Es gibt keine effektive, unabhängige Aufsicht von außen durch die Gerichte oder das Parlament. Man kann nicht wissen, welche Informationen Inlands- und Auslandsgeheimdienste von Einzelpersonen vorhalten.

Mir wurde von einem ehemaligen Offizier des britischen Security Service, bekannt unter dem Namen MI5, gesagt, dass der Dienst mindestens fünf Bände an Informationen über mich hat. Mir wurde ebenfalls gesagt, dass Angehörige der britischen Regierungsbehörden Informationen über mich an Offizielle anderer europäischer Länder weitergegeben haben.

Ich habe ausgiebig über die Aktivitäten der europäischen und der britischen Nachrichtendienste berichtet, eingeschlossen über die Hintergründe der falschen Informationen über Saddam Husseins Waffenprogramme vor der Invasion des Irak 2003. Der als „Curveball“ bekannte Agent, der an den BND berichtete, gab später Fehlverhalten zu in einem Interview mit meinem damaligen Arbeitgeber, dem Guardian.

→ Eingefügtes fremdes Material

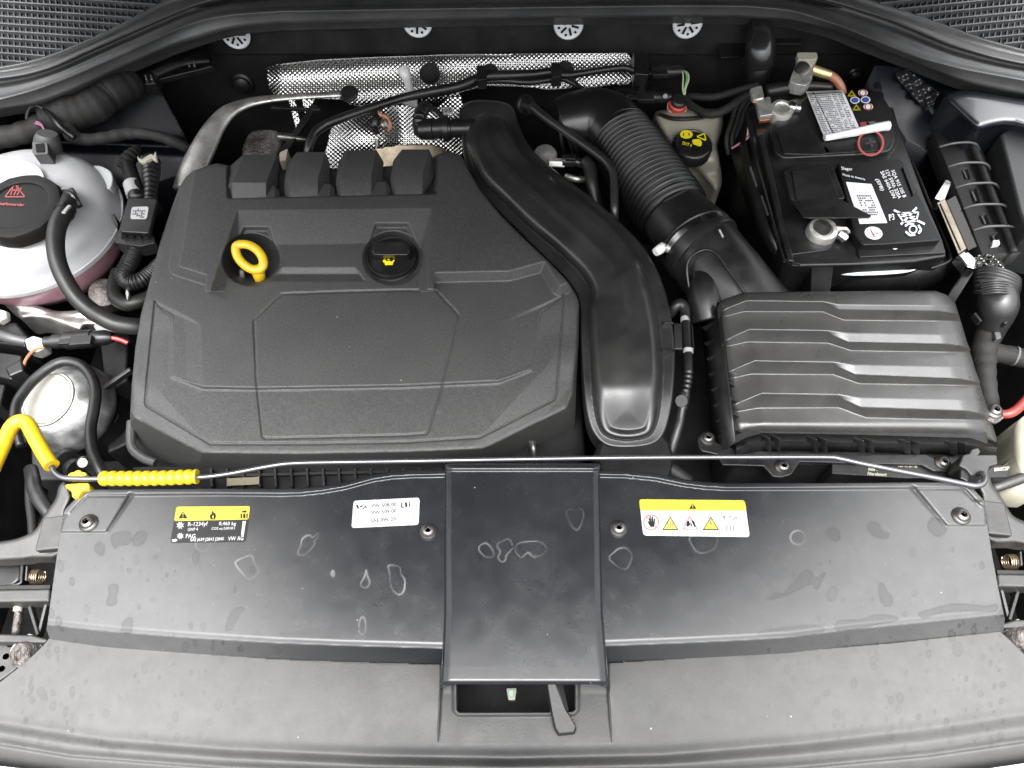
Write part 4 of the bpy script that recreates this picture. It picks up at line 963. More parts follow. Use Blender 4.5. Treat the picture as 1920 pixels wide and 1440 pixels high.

Ich habe ebenfalls ausgiebig darüber berichtet, wie die US-Geheimdienste Informationen über Einzelpersonen mit britischen und anderen europäischen Diensten teilten. Edward Snowdens Enthüllungen zeigten wie umfassend dieser Informationsaustausch tatsächlich war. Unter den Themen, die ich als Journalist verfolgt habe, waren auch die Spannungen zwischen verschiedenen europäischen Nachrichtendiensten, insbesondere in Bezug auf die spezielle Beziehung zwischen Großbritannien und den USA. Enthüllungen über das „Echelon“-Netzwerk lösten ernste Debatten im Europäischen Parlament aus.

Ich glaube, dass die unregulierte Überwachung von Journalisten eine lähmende Wirkung hat und verantwortungsvolle Berichterstattung sowie die unabhängige Aufsicht über nationale Sicherheitsbehörden und Nachrichtendienste unterbindet. Das ist in einer Demokratie inakzeptabel, und zwar umso mehr als die Entwicklung ausspähender Technologien eine wachsende Gefahr für die Privatsphäre ist. Das existierende Recht bekommt solche Gefahren nicht in den Griff. Es droht nun, dass Sicherheitsbehörden und Nachrichtendienste vom Recht noch weitere Macht eingeräumt bekommen statt weniger.